Q197 Mr Winnick: You are making the
point that if you went to see a specialist you would expect to
accept the specialist's point given to you. Are you therefore
saying we should have accepted the 90 days because the police
suggested it?
Assistant Commissioner Hayman: No,
I think you are pushing me into a position I am not actually arguing.
Q198 Mr Winnick: I am taking it from
what you have just said.
Assistant Commissioner Hayman: I
am saying that the professional body was asked for an opinion
and we gave that opinion. Members have weighed that up against
what they feel and what other information they have got and they
have individually come to a decision which is the real democracy
in this country. I just felt information that was presented started
to make a fairly compelling case that said beyond 14 days there
was a case for further detention with judicial oversight.
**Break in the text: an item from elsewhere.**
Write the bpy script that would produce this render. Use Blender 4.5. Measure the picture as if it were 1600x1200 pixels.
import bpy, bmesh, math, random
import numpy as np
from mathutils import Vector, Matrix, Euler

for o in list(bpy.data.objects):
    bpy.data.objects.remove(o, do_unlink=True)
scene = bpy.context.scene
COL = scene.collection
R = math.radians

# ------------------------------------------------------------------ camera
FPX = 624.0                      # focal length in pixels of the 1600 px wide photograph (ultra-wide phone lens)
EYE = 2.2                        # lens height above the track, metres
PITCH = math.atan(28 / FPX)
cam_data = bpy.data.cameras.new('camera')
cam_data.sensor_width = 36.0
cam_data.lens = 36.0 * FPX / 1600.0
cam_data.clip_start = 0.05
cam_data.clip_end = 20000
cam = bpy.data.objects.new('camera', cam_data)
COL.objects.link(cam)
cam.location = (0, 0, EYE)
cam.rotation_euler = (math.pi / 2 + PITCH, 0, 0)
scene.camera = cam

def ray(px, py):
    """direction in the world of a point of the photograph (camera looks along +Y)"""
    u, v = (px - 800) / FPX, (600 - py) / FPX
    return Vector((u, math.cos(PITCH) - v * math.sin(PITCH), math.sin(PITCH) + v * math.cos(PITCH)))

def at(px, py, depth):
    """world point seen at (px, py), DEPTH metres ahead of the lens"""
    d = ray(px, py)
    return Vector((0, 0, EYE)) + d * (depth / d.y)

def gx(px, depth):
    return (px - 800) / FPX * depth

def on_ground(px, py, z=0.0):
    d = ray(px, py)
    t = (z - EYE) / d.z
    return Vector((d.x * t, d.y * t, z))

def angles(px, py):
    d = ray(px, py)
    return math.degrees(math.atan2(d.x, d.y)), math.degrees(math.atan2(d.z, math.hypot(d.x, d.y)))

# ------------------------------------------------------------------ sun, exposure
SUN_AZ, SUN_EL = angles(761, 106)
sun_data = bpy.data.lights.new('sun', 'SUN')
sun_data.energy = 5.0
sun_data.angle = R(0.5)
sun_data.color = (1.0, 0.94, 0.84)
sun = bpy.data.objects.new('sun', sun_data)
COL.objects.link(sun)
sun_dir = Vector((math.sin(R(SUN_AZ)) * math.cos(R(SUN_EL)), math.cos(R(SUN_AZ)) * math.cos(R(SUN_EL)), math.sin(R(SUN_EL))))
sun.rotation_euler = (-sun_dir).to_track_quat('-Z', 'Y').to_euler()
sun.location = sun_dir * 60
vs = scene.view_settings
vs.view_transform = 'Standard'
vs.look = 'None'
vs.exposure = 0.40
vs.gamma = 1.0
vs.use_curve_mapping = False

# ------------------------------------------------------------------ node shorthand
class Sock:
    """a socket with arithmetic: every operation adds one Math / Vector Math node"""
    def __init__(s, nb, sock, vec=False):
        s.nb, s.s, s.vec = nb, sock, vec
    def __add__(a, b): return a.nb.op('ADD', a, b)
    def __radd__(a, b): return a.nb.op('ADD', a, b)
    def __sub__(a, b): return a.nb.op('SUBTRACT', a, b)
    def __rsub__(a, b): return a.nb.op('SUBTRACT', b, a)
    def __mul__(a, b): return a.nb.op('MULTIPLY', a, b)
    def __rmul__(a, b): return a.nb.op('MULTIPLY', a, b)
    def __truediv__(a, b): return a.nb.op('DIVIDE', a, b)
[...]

If others
who have got to vote on that do not feel that way then that is
a matter for them.
Q199 Mr Winnick: Mr Hayman, is there
not a possibility, a pretty strong possibility, that members took
into consideration that the increase from 7 to 14 days had been
in operation for less than two years, and now it has been in operation
for just over two years? Do you not consider that would have been
a pretty serious consideration that the police had been given
the extra powers which had been in operation, as I say, for less
than two years?
Assistant Commissioner Hayman: Of
course, what we have seen happen in the passage of those two years
across the world and the complexity of the attacks and the atrocities
that have occurred means that the timescale of two years becomes
irrelevant. If it had been two months and there had been a massive
change in circumstances, to be not flexible enough to change one's
opinion or review legislation would be remiss.